Lower volumes and cost pressures hurt the country’s largest car-maker's profitability.
If net sales grew 6.1 per cent y-o-y in Q2, it was because of a 7.1 per cent increase in average unit realisations. While Swift and DZire continue to do well, there are fewer buyers for the Alto, Wagon-R and Zen. Overall volume sales fell 2.5 per cent though volumes for the mid-size segment went up 33.5 per cent y-o-y. Exports volumes grew 17 per cent in Q2, but are still under 10 per cent of total volumes.
Higher interest rates and banks’ reluctance in increasing their auto loan exposure has resulted in lower demand for automobiles. However, peer Hyundai has done much better in Q2, growing volumes by over 20 per cent, though on a lower base.
Maruti’s raw material costs as a percentage of sales grew by 80 basis points y-o-y while employee costs as a percentage of sales rose by 40 basis points. Its operating profit margin fell by nearly 500 basis points to 10.3 per cent.

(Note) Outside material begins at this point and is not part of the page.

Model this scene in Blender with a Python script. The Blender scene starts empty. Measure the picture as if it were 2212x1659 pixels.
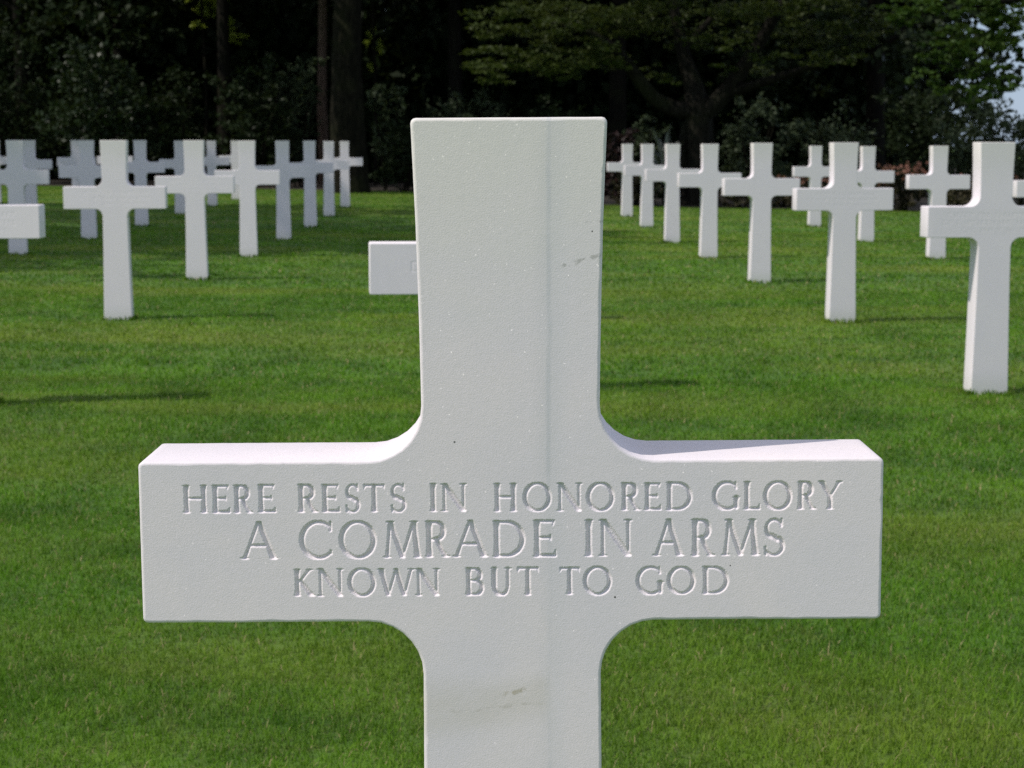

The net profit was down 36.5 per cent y-o-y at Rs 296 crore. This was partly due to a change in Maruti’s depreciation policy since June 2008 quarter – the company will write off assets over a shorter period — resulting in an 88 per cent y-o-y increase in the depreciation to Rs 166 crore.
The firm has also increased Swift and Dzire production to meet rising customer demand, which will improve average realisations further. Analysts predict some volume gains from the A-Star, which will be launched in mid-November in India. Maruti is focusing on exports as well to counter the lower demand in India, and A-Star exports, which will begin in Q4 FY09, should help.
There is some solace that raw material and crude oil prices are falling and the company has hiked prices marginally, but the problem of lower demand for passenger cars is not going away quickly. As stock markets tumbled on Friday, Maruti also fell 9.9 per cent to Rs 534.